On October 16, 2012, Basic issued a press release announcing the results of the tender offer for its 2016 Notes. A copy of the press release is being filed as Exhibit 99.1 hereto and is incorporated herein by reference.
On October 16, 2012, Basic issued a press release announcing that it will redeem on November 16, 2012, the redemption date, all of the outstanding principal amount of its 2016 Notes not tendered and purchased by Basic in a pending tender offer at a redemption price equal to 102.375% of the principal amount of the 2016 Notes, plus the accrued and unpaid interest on the 2016 Notes to, but not including, the redemption date. A copy of the press release is attached hereto as Exhibit 99.2 and is incorporated herein by reference.
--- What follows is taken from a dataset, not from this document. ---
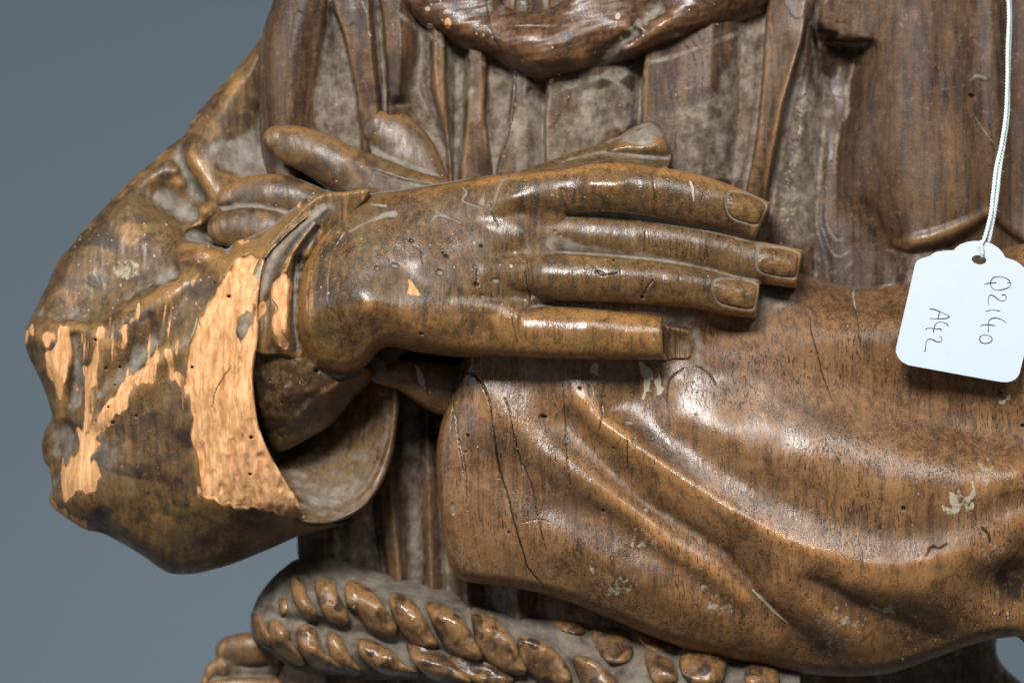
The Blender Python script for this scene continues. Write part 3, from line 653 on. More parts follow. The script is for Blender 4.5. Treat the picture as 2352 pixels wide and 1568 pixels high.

4.1 Indenture dated as of October 16, 2012, among Basic, among Basic as
issuer, the guarantors named therein and Wells Fargo Bank, National
Association, a national banking association, as trustee.
4.2 Form of 7 3/4% Senior Note due 2022 (included as Exhibit A to Exhibit 4.1
of this Current Report on Form 8-K/A).
4.3 Registration Rights Agreement dated as of October 16, 2012, by and among
Basic, the Guarantors named therein and the initial purchasers party
thereto (incorporated by reference to the corresponding exhibit to the
Company's Current Report on Form 8-K filed on October 22, 2012).
4.4 Eighth Supplemental Indenture dated as of October 16, 2012 to Indenture
dated as of April 12, 2006, by and among Basic as Issuer, the guarantors
named therein and The Bank of New York Mellon Trust Company, N.A. as
trustee (incorporated by reference to the corresponding exhibit to the
Company's Current Report on Form 8-K filed on October 22, 2012).
99.1 Press release dated October 16, 2012 regarding tender offer results
(incorporated by reference to the corresponding exhibit to the Company's
Current Report on Form 8-K filed on October 22, 2012).
99.2 Press release dated October 16, 2012 regarding redemption announcement
(incorporated by reference to the corresponding exhibit to the Company's
Current Report on Form 8-K filed on October 22, 2012).